*WHAT IS NEEDED*. Images are not part of the copy; transcribe all the data exactly.
— Start of DATA FOR PROCESSING —
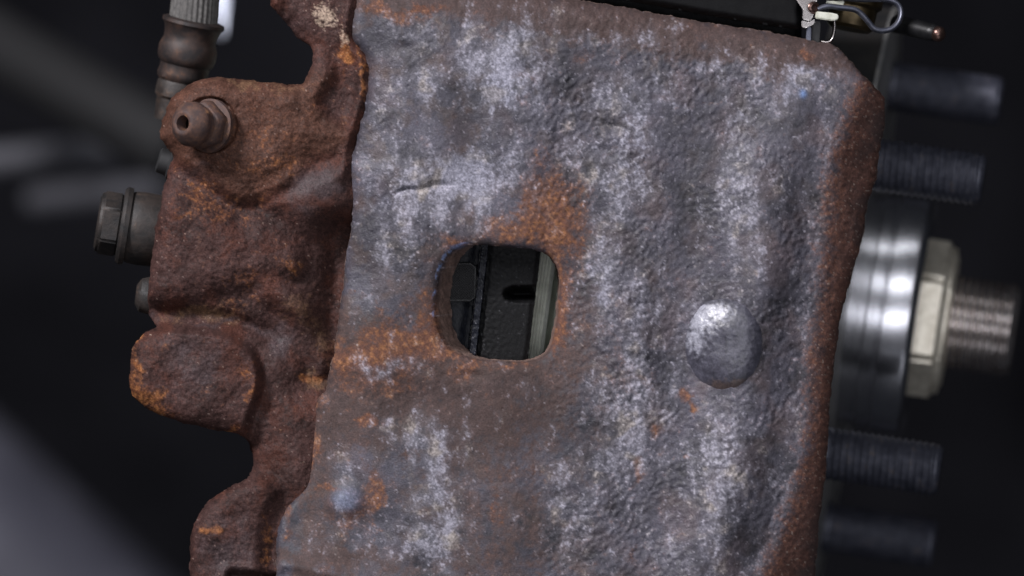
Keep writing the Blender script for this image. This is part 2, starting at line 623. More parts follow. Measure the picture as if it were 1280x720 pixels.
def bridge_form(x, y):
    """large forms only"""
    d = np.maximum(sd_out(x, y), 0)
    F = flankF(y)
    # chamfered flank on the right
    u = x - (F - 4)
    fl = np.where(u > 0, np.sqrt(u * u + 18 * 18) - 18, 0) * 0.85
    # top roll
    dt = (y - top_line(x)) * 0.985
    R = 62
    tt = np.clip(1 - dt / R, 0, 1)
    top = 30 * (1 - np.sqrt(np.maximum(1 - tt * tt * 0.96, 0)))
    # small edge radius everywhere
    R2 = 13
    t2 = np.clip(1 - d / R2, 0, 1)
    ed = 11 * (1 - np.sqrt(np.maximum(1 - t2 * t2, 0)))
    # hole rim
    dh = np.maximum(-sd_hole(x, y), 0)
    t3 = np.clip(1 - dh / 15, 0, 1)
    hr = 10 * (1 - np.sqrt(np.maximum(1 - t3 * t3, 0))) + 4 * np.exp(-(dh / 26) ** 2)
    h = -fl - top - ed - hr
    # long ridge inside the flank
    h += 21 * np.exp(-((x - (F - 82)) / 50) ** 2) * ss(60, 260, y)
    # shallow flutes running down the face
    h += 7.0 * np.cos((x - 790 + 0.06 * (y - 300)) / 24.0) * np.exp(-((x - 770) / 120) ** 2) * ss(40, 180, y) * 0.55
    h += 7 * np.exp(-((x - 640) / 60) ** 2 - ((y - 130) / 120) ** 2)
    h += 6 * np.exp(-((x - 520) / 45) ** 2 - ((y - 250) / 60) ** 2)
    h -= 6 * np.exp(-((x - 590) / 30) ** 2 - ((y - 190) / 90) ** 2)
    # left shoulder slopes down towards the seam
    sx = np.interp(y, [0, 200, 480, 620, 700], [450, 440, 405, 375, 350])
    h -= 16 * np.exp(-((x - sx) / 38).clip(0) ** 2)
    # ledge and lower pocket
    dl = sd_ledge(x, y)
    h -= 8 * ss(-30, 30, dl)
    h += 5 * np.exp(-((dl + 10) / 8) ** 2) * ss(650, 700, y) * (1 - ss(430, 500, x))
    h += 9 * np.exp(-((x - 530) / 34) ** 2) * ss(500, 560, y) * (1 - ss(680, 712, y))
    # pimple by the lower left
    r = np.sqrt(((x - 433) / 24) ** 2 + ((y - 627) / 21) ** 2)
    h += 10 * np.exp(-r ** 3 * 1.2)
    # creases
    cy = 239 - 0.15 * (x - 502) + fbm(x, y, 20, 2, 8) * 5
    h -= 5 * np.exp(-((y - cy) / 4.0) ** 2) * ss(488, 505, x) * (1 - ss(555, 575, x))
    h += 4 * ss(198, 210, y) * (1 - ss(210, 260, y)) * (1 - ss(520, 580, x))
    # pits
    for (a, b, rr, dp) in [(655, 88, 14, 5), (765, 157, 14, 5), (700, 620, 16, 4), (590, 470, 14, 4), (760, 190, 16, 3), (505, 60, 12, 3)]:
        h -= dp * np.exp(-(((x - a) / rr) ** 2 + ((y - b) / (rr * 0.6)) ** 2))
    h += fbm(x, y * 0.6, 110, 2, 41) * 7
    h += fbm(x, y, 44, 2, 42) * 0.9
    return h


def bridge_h(x, y):
    h = bridge_form(x, y)
    F = flankF(y)
    right = ss(600, 760, x) * 0.55 + 0.45
    lower = 1 - 0.45 * ss(430, 520, y) * (1 - ss(640, 760, x))
    amp = right * lower * (1 - 0.35 * ss(F - 10, F + 10, x)) * (0.7 + 0.6 * ss(-0.25, 0.3, fbm(x, y, 90, 2, 50)))
    amp = amp * (1 - 0.5 * ss(18, 0, -sd_hole(x, y)))
    n1 = fbm(x + 0.35 * y, y * 0.92, 8.5, 2, 61)
    n2 = fbm(x, y, 4.6, 2, 62)
    n0 = gn(x / 7.5 + 0.3 * y / 7.5, y / 8.0, 65)
    h += amp * (0.85 * n0 + 0.6 * n1 + 0.6 * n2) * (1.15 - 0.45 * ss(840, 900, x) * ss(0.2, 0.0, fbm(x, y, 60, 2, 180)))
    pit = fbm(x, y, 6.5, 2, 181)
    h -= 1.6 * ss(0.5, 0.7, pit) * ss(0.0, 0.3, fbm(x, y, 70, 2, 182))
    n3 = fbm(x, y, 22, 2, 63)
    h += 0.5 * n3
    return h


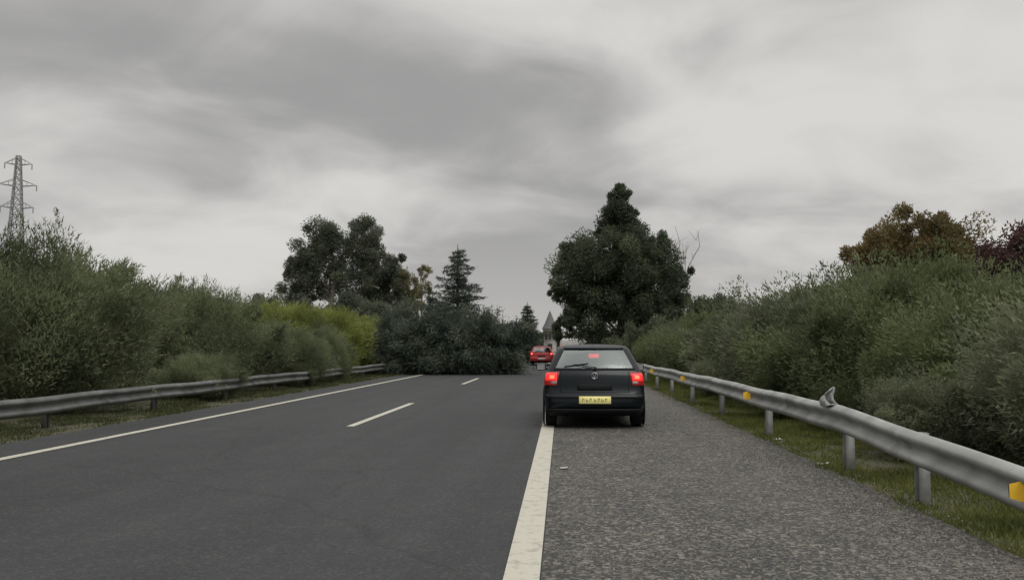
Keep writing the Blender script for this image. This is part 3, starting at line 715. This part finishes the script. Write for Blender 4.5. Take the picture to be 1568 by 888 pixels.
def noise(sc,det,off,dist=0,ro=.5):
    mp=n.new('ShaderNodeMapping');mp.inputs['Location'].default_value=off;l.new(cb.outputs[0],mp.inputs['Vector'])
    q=n.new('ShaderNodeTexNoise');q.inputs['Scale'].default_value=sc;q.inputs['Detail'].default_value=det;q.inputs['Distortion'].default_value=dist;q.inputs['Roughness'].default_value=ro
    l.new(mp.outputs[0],q.inputs['Vector']);return q.outputs['Fac']
c=M('ADD',M('MULTIPLY',noise(.80,4,(3.1,1.2,0),.3,.45),.70),M('MULTIPLY',noise(2.3,6,(1,7,0),.5,.52),.30))
# thinner cloud towards the right of the road (where the sun is)
c=M('ADD',c,M('MULTIPLY',sp.outputs['X'],.10))
r=n.new('ShaderNodeValToRGB');l.new(c,r.inputs['Fac']);r.color_ramp.interpolation='EASE'
r.color_ramp.elements[0].position=.38;r.color_ramp.elements[0].color=(.345,.34,.335,1)
r.color_ramp.elements[1].position=.61;r.color_ramp.elements[1].color=(.70,.685,.66,1)
hz=M('POWER',M('SUBTRACT',1,M('MINIMUM',M('MULTIPLY',zp,5),1)),1.6)
mx=n.new('ShaderNodeMix');mx.data_type='RGBA';l.new(M('MULTIPLY',hz,.6),mx.inputs[0]);l.new(r.outputs['Color'],mx.inputs[6]);mx.inputs[7].default_value=(.62,.605,.585,1)
m2=n.new('ShaderNodeMix');m2.data_type='RGBA';m2.inputs[0].default_value=.03;l.new(mx.outputs[2],m2.inputs[6]);l.new(sk.outputs[0],m2.inputs[7])
# overcast sky: the zenith is brighter than the horizon
zr=n.new('ShaderNodeMapRange');zr.inputs['From Min'].default_value=.38;zr.inputs['From Max'].default_value=.95;zr.inputs['To Min'].default_value=1;zr.inputs['To Max'].default_value=2.6;l.new(sp.outputs['Z'],zr.inputs['Value'])
l.new(m2.outputs[2],bg.inputs['Color']);l.new(zr.outputs[0],bg.inputs['Strength'])
sl=bpy.data.lights.new('sun','SUN');sl.energy=1.0;sl.angle=math.radians(30);sl.color=(1,.975,.93)
so=link(bpy.data.objects.new('sun',sl))
dv=Vector((math.sin(sunaz)*math.cos(sunel),math.cos(sunaz)*math.cos(sunel),math.sin(sunel)))
so.rotation_euler=dv.to_track_quat('Z','Y').to_euler()

# ------------------------------------------------------------------ camera
cam=bpy.data.cameras.new('camera');cam.lens=29.85;cam.sensor_width=36;cam.clip_end=5000;cam.clip_start=.05
co=link(bpy.data.objects.new('camera',cam));co.location=(0,0,1.4)
co.rotation_euler=(math.radians(90+3.83),0,math.radians(3.35))
scene.camera=co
— End of DATA FOR PROCESSING —
*TASK RESULT*.
Keep writing the Blender script for this image. This is part 2, starting at line 623. More parts follow. Measure the picture as if it were 1280x720 pixels.
def bridge_form(x, y):
    """large forms only"""
    d = np.maximum(sd_out(x, y), 0)
    F = flankF(y)
    # chamfered flank on the right
    u = x - (F - 4)
    fl = np.where(u > 0, np.sqrt(u * u + 18 * 18) - 18, 0) * 0.85
    # top roll
    dt = (y - top_line(x)) * 0.985
    R = 62
    tt = np.clip(1 - dt / R, 0, 1)
    top = 30 * (1 - np.sqrt(np.maximum(1 - tt * tt * 0.96, 0)))
    # small edge radius everywhere
    R2 = 13
    t2 = np.clip(1 - d / R2, 0, 1)
    ed = 11 * (1 - np.sqrt(np.maximum(1 - t2 * t2, 0)))
    # hole rim
    dh = np.maximum(-sd_hole(x, y), 0)
    t3 = np.clip(1 - dh / 15, 0, 1)
    hr = 10 * (1 - np.sqrt(np.maximum(1 - t3 * t3, 0))) + 4 * np.exp(-(dh / 26) ** 2)
    h = -fl - top - ed - hr
    # long ridge inside the flank
    h += 21 * np.exp(-((x - (F - 82)) / 50) ** 2) * ss(60, 260, y)
    # shallow flutes running down the face
    h += 7.0 * np.cos((x - 790 + 0.06 * (y - 300)) / 24.0) * np.exp(-((x - 770) / 120) ** 2) * ss(40, 180, y) * 0.55
    h += 7 * np.exp(-((x - 640) / 60) ** 2 - ((y - 130) / 120) ** 2)
    h += 6 * np.exp(-((x - 520) / 45) ** 2 - ((y - 250) / 60) ** 2)
    h -= 6 * np.exp(-((x - 590) / 30) ** 2 - ((y - 190) / 90) ** 2)
    # left shoulder slopes down towards the seam
    sx = np.interp(y, [0, 200, 480, 620, 700], [450, 440, 405, 375, 350])
    h -= 16 * np.exp(-((x - sx) / 38).clip(0) ** 2)
    # ledge and lower pocket
    dl = sd_ledge(x, y)
    h -= 8 * ss(-30, 30, dl)
    h += 5 * np.exp(-((dl + 10) / 8) ** 2) * ss(650, 700, y) * (1 - ss(430, 500, x))
    h += 9 * np.exp(-((x - 530) / 34) ** 2) * ss(500, 560, y) * (1 - ss(680, 712, y))
    # pimple by the lower left
    r = np.sqrt(((x - 433) / 24) ** 2 + ((y - 627) / 21) ** 2)
    h += 10 * np.exp(-r ** 3 * 1.2)
    # creases
    cy = 239 - 0.15 * (x - 502) + fbm(x, y, 20, 2, 8) * 5
    h -= 5 * np.exp(-((y - cy) / 4.0) ** 2) * ss(488, 505, x) * (1 - ss(555, 575, x))
    h += 4 * ss(198, 210, y) * (1 - ss(210, 260, y)) * (1 - ss(520, 580, x))
    # pits
    for (a, b, rr, dp) in [(655, 88, 14, 5), (765, 157, 14, 5), (700, 620, 16, 4), (590, 470, 14, 4), (760, 190, 16, 3), (505, 60, 12, 3)]:
        h -= dp * np.exp(-(((x - a) / rr) ** 2 + ((y - b) / (rr * 0.6)) ** 2))
    h += fbm(x, y * 0.6, 110, 2, 41) * 7
    h += fbm(x, y, 44, 2, 42) * 0.9
    return h


def bridge_h(x, y):
    h = bridge_form(x, y)
    F = flankF(y)
    right = ss(600, 760, x) * 0.55 + 0.45
    lower = 1 - 0.45 * ss(430, 520, y) * (1 - ss(640, 760, x))
    amp = right * lower * (1 - 0.35 * ss(F - 10, F + 10, x)) * (0.7 + 0.6 * ss(-0.25, 0.3, fbm(x, y, 90, 2, 50)))
    amp = amp * (1 - 0.5 * ss(18, 0, -sd_hole(x, y)))
    n1 = fbm(x + 0.35 * y, y * 0.92, 8.5, 2, 61)
    n2 = fbm(x, y, 4.6, 2, 62)
    n0 = gn(x / 7.5 + 0.3 * y / 7.5, y / 8.0, 65)
    h += amp * (0.85 * n0 + 0.6 * n1 + 0.6 * n2) * (1.15 - 0.45 * ss(840, 900, x) * ss(0.2, 0.0, fbm(x, y, 60, 2, 180)))
    pit = fbm(x, y, 6.5, 2, 181)
    h -= 1.6 * ss(0.5, 0.7, pit) * ss(0.0, 0.3, fbm(x, y, 70, 2, 182))
    n3 = fbm(x, y, 22, 2, 63)
    h += 0.5 * n3
    return h


Keep writing the Blender script for this image. This is part 3, starting at line 715. This part finishes the script. Write for Blender 4.5. Take the picture to be 1568 by 888 pixels.
def noise(sc,det,off,dist=0,ro=.5):
    mp=n.new('ShaderNodeMapping');mp.inputs['Location'].default_value=off;l.new(cb.outputs[0],mp.inputs['Vector'])
    q=n.new('ShaderNodeTexNoise');q.inputs['Scale'].default_value=sc;q.inputs['Detail'].default_value=det;q.inputs['Distortion'].default_value=dist;q.inputs['Roughness'].default_value=ro
    l.new(mp.outputs[0],q.inputs['Vector']);return q.outputs['Fac']
c=M('ADD',M('MULTIPLY',noise(.80,4,(3.1,1.2,0),.3,.45),.70),M('MULTIPLY',noise(2.3,6,(1,7,0),.5,.52),.30))
# thinner cloud towards the right of the road (where the sun is)
c=M('ADD',c,M('MULTIPLY',sp.outputs['X'],.10))
r=n.new('ShaderNodeValToRGB');l.new(c,r.inputs['Fac']);r.color_ramp.interpolation='EASE'
r.color_ramp.elements[0].position=.38;r.color_ramp.elements[0].color=(.345,.34,.335,1)
r.color_ramp.elements[1].position=.61;r.color_ramp.elements[1].color=(.70,.685,.66,1)
hz=M('POWER',M('SUBTRACT',1,M('MINIMUM',M('MULTIPLY',zp,5),1)),1.6)
mx=n.new('ShaderNodeMix');mx.data_type='RGBA';l.new(M('MULTIPLY',hz,.6),mx.inputs[0]);l.new(r.outputs['Color'],mx.inputs[6]);mx.inputs[7].default_value=(.62,.605,.585,1)
m2=n.new('ShaderNodeMix');m2.data_type='RGBA';m2.inputs[0].default_value=.03;l.new(mx.outputs[2],m2.inputs[6]);l.new(sk.outputs[0],m2.inputs[7])
# overcast sky: the zenith is brighter than the horizon
zr=n.new('ShaderNodeMapRange');zr.inputs['From Min'].default_value=.38;zr.inputs['From Max'].default_value=.95;zr.inputs['To Min'].default_value=1;zr.inputs['To Max'].default_value=2.6;l.new(sp.outputs['Z'],zr.inputs['Value'])
l.new(m2.outputs[2],bg.inputs['Color']);l.new(zr.outputs[0],bg.inputs['Strength'])
sl=bpy.data.lights.new('sun','SUN');sl.energy=1.0;sl.angle=math.radians(30);sl.color=(1,.975,.93)
so=link(bpy.data.objects.new('sun',sl))
dv=Vector((math.sin(sunaz)*math.cos(sunel),math.cos(sunaz)*math.cos(sunel),math.sin(sunel)))
so.rotation_euler=dv.to_track_quat('Z','Y').to_euler()

# ------------------------------------------------------------------ camera
cam=bpy.data.cameras.new('camera');cam.lens=29.85;cam.sensor_width=36;cam.clip_end=5000;cam.clip_start=.05
co=link(bpy.data.objects.new('camera',cam));co.location=(0,0,1.4)
co.rotation_euler=(math.radians(90+3.83),0,math.radians(3.35))
scene.camera=co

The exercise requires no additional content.